Seto ware, a porcelain crafted in Aichi Prefecture, stands as a testament to Japan's rich ceramic heritage. Counted among the esteemed "Rokkoyo"—the six ancient kilns of Japan—it boasts a storied history. Seto was Japan's pioneer in porcelain mass-production, earning "Seto-mono" its reputation as a synonym for ceramics in the nation.

Today, Seto ware captivates with its vast stylistic range. Uniquely, it is among the select regions in Japan producing both stoneware and porcelain.

The History of Seto Ware

Seto, where ceramics were perfected using "glaze," became the largest pottery production area in Japan during the Kamakura period (1185 CE - 1333 CE). And Seto ware holds the distinction of being the oldest pottery in the history of Japanese ceramics. 

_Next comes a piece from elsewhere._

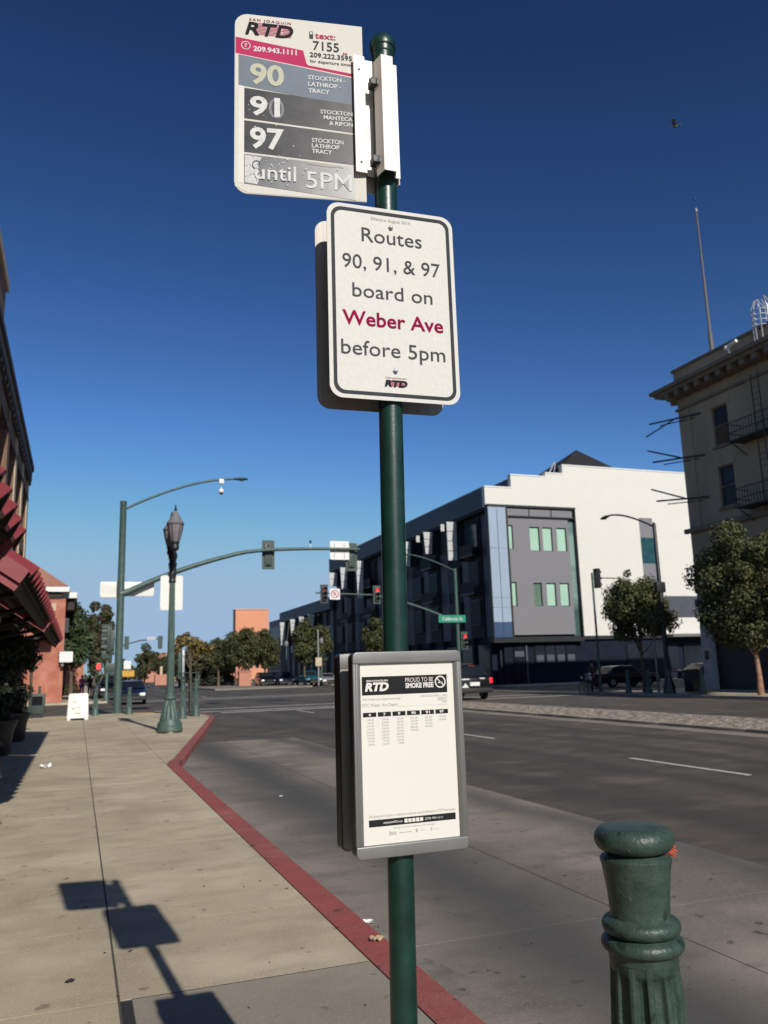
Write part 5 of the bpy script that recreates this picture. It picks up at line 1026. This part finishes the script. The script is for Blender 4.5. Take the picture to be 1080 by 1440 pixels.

It is also the birthplace of the mass production of porcelain that began around the Edo period (1603 CE – 1868 CE) which helped make porcelain tableware common to households throughout Japan.

The reason why the history of Seto ware has continued for about 1000 years up to the present is that Seto is blessed with high-quality and rich ceramic clay, and has kept growing as an industry by adopting new technology and culture with a flexible mindset. It is said that "there is nothing that cannot be made in Seto" owing to the efforts and high technology of their predecessors. A wide variety of pottery is produced, including not only Japanese and Western tableware, but also novelties, architectural ceramics, insulators, and fine ceramics.

Today, Seto in Aichi Prefecture is still the center of the porcelain industry in Japan, and also serves as a training ground for young ceramic artists.

Seto Sometsuke

Seto Sometsuke (Blue and White) ware is ceramics produced in the Seto City and Owari Asahi City area of Aichi Prefecture. While the Sometsuke technique is commonly used on porcelain, Seto Sometsuke ware uniquely extends its application to stoneware as well.

The origin of Seto Sometsuke ware dates back to the early 19th century, when potters such as Kato Tamikichi, who later became known as the founder of porcelain, spread the technique of firing porcelain in the Seto area. Later, Seto Sometsuke ware developed under the guidance of painters who taught Seto craftspersons how to paint in a soft Chinese style. And by the middle of the 19th century, Seto Sometsuke ware's unique painting style was born, based on painting techniques that captured the nature and scenery of Seto.